Es el momento en el que un partido que alguna vez tuvo ideología se convierte en una secta. Nada de esto se puede hacer sin la colaboración de los medios. Gracias a nuestra inestimable ayuda, la sociedad española acepta la quita de 15.000 millones a Cataluña, que dos partidos presentes en el Congreso negocien en Suiza con un mediador salvadoreño o que la ley de amnistía escrita por el propio amnistiado sea una “lección de convivencia”. Somos nosotros quienes hemos normalizado en la sociedad española eliminar el delito de sedición, rebajar el de malversación de fondos públicos y, en breve, lo haremos con el referéndum pactado.

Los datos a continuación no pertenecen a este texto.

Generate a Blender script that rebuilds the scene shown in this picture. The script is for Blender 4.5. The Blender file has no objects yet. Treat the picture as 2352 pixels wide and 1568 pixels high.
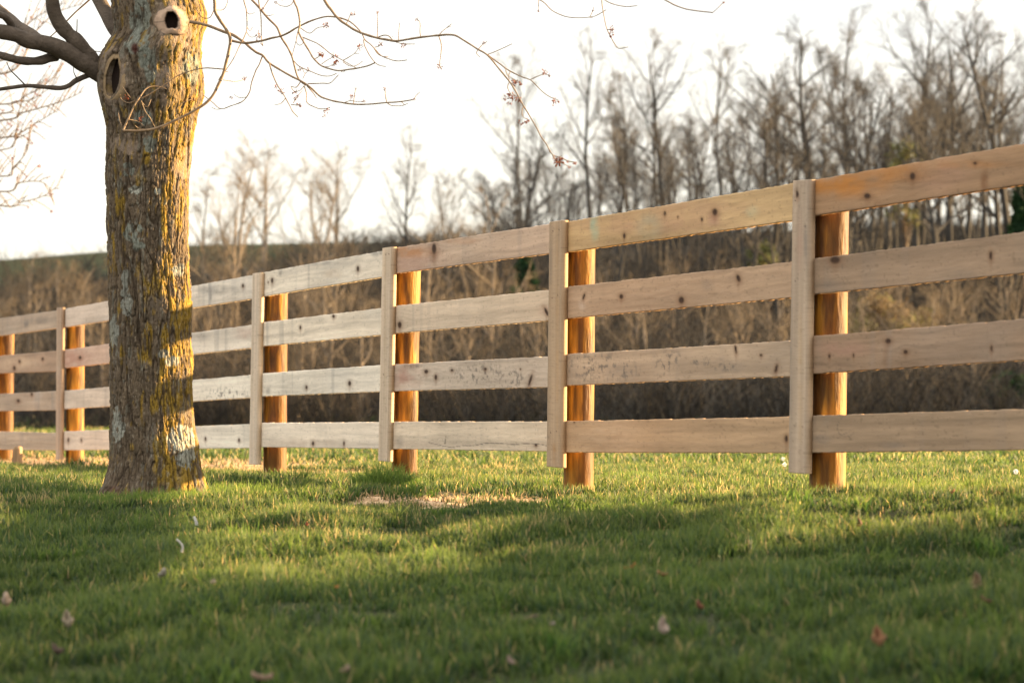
import bpy, math, random
import numpy as np
from mathutils import Vector

# ------------------------------------------------------------------ camera, sky, sun, exposure
scene = bpy.context.scene
COL = scene.collection
FPX = 6873.0                      # focal length in pixels of the 2352-wide photograph
PITCH = math.atan((1025 - 784) / FPX)

cam_d = bpy.data.cameras.new("camera")
cam = bpy.data.objects.new("camera", cam_d)
COL.objects.link(cam)
cam.location = (0, 0, 0)
cam.rotation_euler = (math.pi / 2 + PITCH, 0, 0)
cam_d.sensor_width = 36.0
cam_d.lens = 36.0 * FPX / 2352.0
cam_d.clip_start = 0.1
cam_d.clip_end = 3000
cam_d.dof.use_dof = True
cam_d.dof.focus_distance = 14.6
cam_d.dof.aperture_fstop = 4.4
scene.camera = cam

SUN_EL = math.radians(13.0)
SUN_AZ = math.radians(17.0)       # measured from +X towards +Y
SDIR = np.array([math.cos(SUN_EL) * math.cos(SUN_AZ), math.cos(SUN_EL) * math.sin(SUN_AZ), math.sin(SUN_EL)])

world = bpy.data.worlds.new("World")
scene.world = world
world.use_nodes = True
nt = world.node_tree
nt.nodes.clear()
wo = nt.nodes.new("ShaderNodeOutputWorld")
bg = nt.nodes.new("ShaderNodeBackground")
sky = nt.nodes.new("ShaderNodeTexSky")
sky.sky_type = 'NISHITA'
sky.sun_disc = False
sky.sun_elevation = SUN_EL
sky.sun_rotation = math.pi / 2 - SUN_AZ
geo = nt.nodes.new("ShaderNodeTexCoord")
mp = nt.nodes.new("ShaderNodeMapping")
mp.inputs['Scale'].default_value = (1.0, 1.0, 5.5)
nz = nt.nodes.new("ShaderNodeTexNoise")
nz.inputs['Scale'].default_value = 3.2
nz.inputs['Detail'].default_value = 5.0
nz.inputs['Roughness'].default_value = 0.5
cr = nt.nodes.new("ShaderNodeValToRGB")     # cloud brightness: grey bases to blown-out cloud
cr.color_ramp.elements[0].position = 0.32
cr.color_ramp.elements[0].color = (4.15, 4.18, 4.22, 1)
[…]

Pero al llegar a una rueda de prensa del Congreso jamás les preguntaremos al respecto, nos ceñiremos al guion, les preguntaremos si Sánchez ha llamado o no por teléfono a Feijóo o si las palabras de Abascal son delito de odio. Todo demasiado previsible.

Estos años oscuros demuestran que el dinero lo puede todo, que el periodismo está agonizando y que el votante socialista es el más sumiso y obediente, capaz de aceptarlo todo sin crítica. La política se ha convertido en un acto de fe.